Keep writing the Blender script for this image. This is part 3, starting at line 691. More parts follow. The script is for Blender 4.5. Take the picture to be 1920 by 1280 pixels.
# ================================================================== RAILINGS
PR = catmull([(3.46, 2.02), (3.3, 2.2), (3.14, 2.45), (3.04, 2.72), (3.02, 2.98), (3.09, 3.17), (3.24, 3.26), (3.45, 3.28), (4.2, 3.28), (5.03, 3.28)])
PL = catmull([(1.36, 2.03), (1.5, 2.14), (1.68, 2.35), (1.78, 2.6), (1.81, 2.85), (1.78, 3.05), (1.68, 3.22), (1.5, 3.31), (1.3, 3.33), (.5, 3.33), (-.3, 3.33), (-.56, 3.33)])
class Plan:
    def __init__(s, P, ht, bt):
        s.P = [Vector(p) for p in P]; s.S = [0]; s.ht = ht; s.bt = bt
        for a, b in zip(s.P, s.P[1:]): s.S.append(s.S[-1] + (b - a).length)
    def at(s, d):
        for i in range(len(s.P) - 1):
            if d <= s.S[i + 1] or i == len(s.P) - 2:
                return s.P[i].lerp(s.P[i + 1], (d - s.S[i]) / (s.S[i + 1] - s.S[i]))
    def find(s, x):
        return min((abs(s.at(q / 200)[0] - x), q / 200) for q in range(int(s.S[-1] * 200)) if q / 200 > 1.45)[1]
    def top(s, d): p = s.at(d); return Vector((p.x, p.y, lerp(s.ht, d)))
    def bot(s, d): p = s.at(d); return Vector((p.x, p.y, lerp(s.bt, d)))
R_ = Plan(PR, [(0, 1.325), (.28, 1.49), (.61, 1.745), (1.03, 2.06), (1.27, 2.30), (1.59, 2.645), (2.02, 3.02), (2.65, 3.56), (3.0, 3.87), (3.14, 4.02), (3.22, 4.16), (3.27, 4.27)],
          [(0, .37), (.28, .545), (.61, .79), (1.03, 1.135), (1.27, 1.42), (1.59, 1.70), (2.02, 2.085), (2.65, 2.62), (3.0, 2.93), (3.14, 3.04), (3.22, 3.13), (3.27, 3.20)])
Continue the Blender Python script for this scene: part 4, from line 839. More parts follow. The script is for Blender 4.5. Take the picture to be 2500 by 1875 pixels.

##############################

Do this:
Faithfully reproduce all of the records, character for character.

Output for this task:
Keep writing the Blender script for this image. This is part 3, starting at line 691. More parts follow. The script is for Blender 4.5. Take the picture to be 1920 by 1280 pixels.
# ================================================================== RAILINGS
PR = catmull([(3.46, 2.02), (3.3, 2.2), (3.14, 2.45), (3.04, 2.72), (3.02, 2.98), (3.09, 3.17), (3.24, 3.26), (3.45, 3.28), (4.2, 3.28), (5.03, 3.28)])
PL = catmull([(1.36, 2.03), (1.5, 2.14), (1.68, 2.35), (1.78, 2.6), (1.81, 2.85), (1.78, 3.05), (1.68, 3.22), (1.5, 3.31), (1.3, 3.33), (.5, 3.33), (-.3, 3.33), (-.56, 3.33)])
class Plan:
    def __init__(s, P, ht, bt):
        s.P = [Vector(p) for p in P]; s.S = [0]; s.ht = ht; s.bt = bt
        for a, b in zip(s.P, s.P[1:]): s.S.append(s.S[-1] + (b - a).length)
    def at(s, d):
        for i in range(len(s.P) - 1):
            if d <= s.S[i + 1] or i == len(s.P) - 2:
                return s.P[i].lerp(s.P[i + 1], (d - s.S[i]) / (s.S[i + 1] - s.S[i]))
    def find(s, x):
        return min((abs(s.at(q / 200)[0] - x), q / 200) for q in range(int(s.S[-1] * 200)) if q / 200 > 1.45)[1]
    def top(s, d): p = s.at(d); return Vector((p.x, p.y, lerp(s.ht, d)))
    def bot(s, d): p = s.at(d); return Vector((p.x, p.y, lerp(s.bt, d)))
R_ = Plan(PR, [(0, 1.325), (.28, 1.49), (.61, 1.745), (1.03, 2.06), (1.27, 2.30), (1.59, 2.645), (2.02, 3.02), (2.65, 3.56), (3.0, 3.87), (3.14, 4.02), (3.22, 4.16), (3.27, 4.27)],
          [(0, .37), (.28, .545), (.61, .79), (1.03, 1.135), (1.27, 1.42), (1.59, 1.70), (2.02, 2.085), (2.65, 2.62), (3.0, 2.93), (3.14, 3.04), (3.22, 3.13), (3.27, 3.20)])
Continue the Blender Python script for this scene: part 4, from line 839. More parts follow. The script is for Blender 4.5. Take the picture to be 2500 by 1875 pixels.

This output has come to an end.